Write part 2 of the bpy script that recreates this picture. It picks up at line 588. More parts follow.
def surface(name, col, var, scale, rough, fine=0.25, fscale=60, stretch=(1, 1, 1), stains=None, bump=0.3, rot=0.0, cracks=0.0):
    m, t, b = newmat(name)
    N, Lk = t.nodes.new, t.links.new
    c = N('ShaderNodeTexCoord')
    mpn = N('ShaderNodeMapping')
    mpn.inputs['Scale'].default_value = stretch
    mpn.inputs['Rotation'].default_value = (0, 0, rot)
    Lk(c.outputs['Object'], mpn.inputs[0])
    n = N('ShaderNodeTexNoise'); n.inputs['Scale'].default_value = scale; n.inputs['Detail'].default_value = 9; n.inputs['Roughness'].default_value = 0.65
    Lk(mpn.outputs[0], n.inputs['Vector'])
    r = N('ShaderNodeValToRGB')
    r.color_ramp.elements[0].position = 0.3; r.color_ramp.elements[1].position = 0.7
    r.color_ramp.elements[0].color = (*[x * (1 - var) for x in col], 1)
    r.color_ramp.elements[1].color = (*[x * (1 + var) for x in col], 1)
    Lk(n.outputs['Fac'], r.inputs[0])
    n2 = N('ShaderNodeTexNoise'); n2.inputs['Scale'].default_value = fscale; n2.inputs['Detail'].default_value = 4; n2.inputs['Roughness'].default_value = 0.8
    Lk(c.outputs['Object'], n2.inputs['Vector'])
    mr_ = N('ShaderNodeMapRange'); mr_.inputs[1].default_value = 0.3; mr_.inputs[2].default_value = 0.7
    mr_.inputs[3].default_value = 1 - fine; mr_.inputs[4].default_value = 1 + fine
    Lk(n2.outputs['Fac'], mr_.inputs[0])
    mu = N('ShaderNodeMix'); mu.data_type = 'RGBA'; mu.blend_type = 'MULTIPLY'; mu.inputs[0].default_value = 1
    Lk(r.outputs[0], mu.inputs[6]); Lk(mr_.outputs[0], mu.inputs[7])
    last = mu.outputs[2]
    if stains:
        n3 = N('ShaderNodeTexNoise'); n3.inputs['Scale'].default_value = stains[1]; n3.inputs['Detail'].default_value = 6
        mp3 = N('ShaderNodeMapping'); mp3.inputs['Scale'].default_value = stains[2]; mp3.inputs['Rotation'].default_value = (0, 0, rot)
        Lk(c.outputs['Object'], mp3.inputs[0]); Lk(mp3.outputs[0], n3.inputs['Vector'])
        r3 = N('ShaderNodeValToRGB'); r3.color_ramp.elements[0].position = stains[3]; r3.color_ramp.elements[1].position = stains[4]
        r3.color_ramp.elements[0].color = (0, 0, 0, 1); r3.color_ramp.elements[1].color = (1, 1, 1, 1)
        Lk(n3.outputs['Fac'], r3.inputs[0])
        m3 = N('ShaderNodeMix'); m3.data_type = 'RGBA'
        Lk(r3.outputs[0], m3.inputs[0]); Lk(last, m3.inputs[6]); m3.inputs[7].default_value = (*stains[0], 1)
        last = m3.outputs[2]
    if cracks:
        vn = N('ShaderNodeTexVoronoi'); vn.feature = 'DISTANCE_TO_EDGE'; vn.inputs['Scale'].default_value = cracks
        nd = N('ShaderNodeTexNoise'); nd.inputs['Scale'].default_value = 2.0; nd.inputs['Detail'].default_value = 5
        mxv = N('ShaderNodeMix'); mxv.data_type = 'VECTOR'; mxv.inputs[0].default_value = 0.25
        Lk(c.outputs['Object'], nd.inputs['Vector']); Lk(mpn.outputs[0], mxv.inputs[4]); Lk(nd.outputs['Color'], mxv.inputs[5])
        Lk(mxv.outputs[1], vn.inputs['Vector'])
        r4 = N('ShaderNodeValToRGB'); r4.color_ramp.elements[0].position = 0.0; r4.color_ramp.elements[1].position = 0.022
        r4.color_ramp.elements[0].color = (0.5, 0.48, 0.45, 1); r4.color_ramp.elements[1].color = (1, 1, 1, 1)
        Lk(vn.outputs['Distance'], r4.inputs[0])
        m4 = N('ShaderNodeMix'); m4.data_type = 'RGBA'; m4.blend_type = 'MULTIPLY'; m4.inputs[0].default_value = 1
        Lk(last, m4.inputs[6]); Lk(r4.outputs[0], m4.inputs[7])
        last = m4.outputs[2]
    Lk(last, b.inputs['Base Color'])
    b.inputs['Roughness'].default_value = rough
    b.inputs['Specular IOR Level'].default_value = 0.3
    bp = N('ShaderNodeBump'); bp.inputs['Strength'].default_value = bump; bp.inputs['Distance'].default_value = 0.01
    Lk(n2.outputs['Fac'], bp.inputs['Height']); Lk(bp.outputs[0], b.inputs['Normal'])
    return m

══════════

Each line of the material above must be retyped precisely.

• Full response:
Write part 2 of the bpy script that recreates this picture. It picks up at line 588. More parts follow.
def surface(name, col, var, scale, rough, fine=0.25, fscale=60, stretch=(1, 1, 1), stains=None, bump=0.3, rot=0.0, cracks=0.0):
    m, t, b = newmat(name)
    N, Lk = t.nodes.new, t.links.new
    c = N('ShaderNodeTexCoord')
    mpn = N('ShaderNodeMapping')
    mpn.inputs['Scale'].default_value = stretch
    mpn.inputs['Rotation'].default_value = (0, 0, rot)
    Lk(c.outputs['Object'], mpn.inputs[0])
    n = N('ShaderNodeTexNoise'); n.inputs['Scale'].default_value = scale; n.inputs['Detail'].default_value = 9; n.inputs['Roughness'].default_value = 0.65
    Lk(mpn.outputs[0], n.inputs['Vector'])
    r = N('ShaderNodeValToRGB')
    r.color_ramp.elements[0].position = 0.3; r.color_ramp.elements[1].position = 0.7
    r.color_ramp.elements[0].color = (*[x * (1 - var) for x in col], 1)
    r.color_ramp.elements[1].color = (*[x * (1 + var) for x in col], 1)
    Lk(n.outputs['Fac'], r.inputs[0])
    n2 = N('ShaderNodeTexNoise'); n2.inputs['Scale'].default_value = fscale; n2.inputs['Detail'].default_value = 4; n2.inputs['Roughness'].default_value = 0.8
    Lk(c.outputs['Object'], n2.inputs['Vector'])
    mr_ = N('ShaderNodeMapRange'); mr_.inputs[1].default_value = 0.3; mr_.inputs[2].default_value = 0.7
    mr_.inputs[3].default_value = 1 - fine; mr_.inputs[4].default_value = 1 + fine
    Lk(n2.outputs['Fac'], mr_.inputs[0])
    mu = N('ShaderNodeMix'); mu.data_type = 'RGBA'; mu.blend_type = 'MULTIPLY'; mu.inputs[0].default_value = 1
    Lk(r.outputs[0], mu.inputs[6]); Lk(mr_.outputs[0], mu.inputs[7])
    last = mu.outputs[2]
    if stains:
        n3 = N('ShaderNodeTexNoise'); n3.inputs['Scale'].default_value = stains[1]; n3.inputs['Detail'].default_value = 6
        mp3 = N('ShaderNodeMapping'); mp3.inputs['Scale'].default_value = stains[2]; mp3.inputs['Rotation'].default_value = (0, 0, rot)
        Lk(c.outputs['Object'], mp3.inputs[0]); Lk(mp3.outputs[0], n3.inputs['Vector'])
        r3 = N('ShaderNodeValToRGB'); r3.color_ramp.elements[0].position = stains[3]; r3.color_ramp.elements[1].position = stains[4]
        r3.color_ramp.elements[0].color = (0, 0, 0, 1); r3.color_ramp.elements[1].color = (1, 1, 1, 1)
        Lk(n3.outputs['Fac'], r3.inputs[0])
        m3 = N('ShaderNodeMix'); m3.data_type = 'RGBA'
        Lk(r3.outputs[0], m3.inputs[0]); Lk(last, m3.inputs[6]); m3.inputs[7].default_value = (*stains[0], 1)
        last = m3.outputs[2]
    if cracks:
        vn = N('ShaderNodeTexVoronoi'); vn.feature = 'DISTANCE_TO_EDGE'; vn.inputs['Scale'].default_value = cracks
        nd = N('ShaderNodeTexNoise'); nd.inputs['Scale'].default_value = 2.0; nd.inputs['Detail'].default_value = 5
        mxv = N('ShaderNodeMix'); mxv.data_type = 'VECTOR'; mxv.inputs[0].default_value = 0.25
        Lk(c.outputs['Object'], nd.inputs['Vector']); Lk(mpn.outputs[0], mxv.inputs[4]); Lk(nd.outputs['Color'], mxv.inputs[5])
        Lk(mxv.outputs[1], vn.inputs['Vector'])
        r4 = N('ShaderNodeValToRGB'); r4.color_ramp.elements[0].position = 0.0; r4.color_ramp.elements[1].position = 0.022
        r4.color_ramp.elements[0].color = (0.5, 0.48, 0.45, 1); r4.color_ramp.elements[1].color = (1, 1, 1, 1)
        Lk(vn.outputs['Distance'], r4.inputs[0])
        m4 = N('ShaderNodeMix'); m4.data_type = 'RGBA'; m4.blend_type = 'MULTIPLY'; m4.inputs[0].default_value = 1
        Lk(last, m4.inputs[6]); Lk(r4.outputs[0], m4.inputs[7])
        last = m4.outputs[2]
    Lk(last, b.inputs['Base Color'])
    b.inputs['Roughness'].default_value = rough
    b.inputs['Specular IOR Level'].default_value = 0.3
    bp = N('ShaderNodeBump'); bp.inputs['Strength'].default_value = bump; bp.inputs['Distance'].default_value = 0.01
    Lk(n2.outputs['Fac'], bp.inputs['Height']); Lk(bp.outputs[0], b.inputs['Normal'])
    return m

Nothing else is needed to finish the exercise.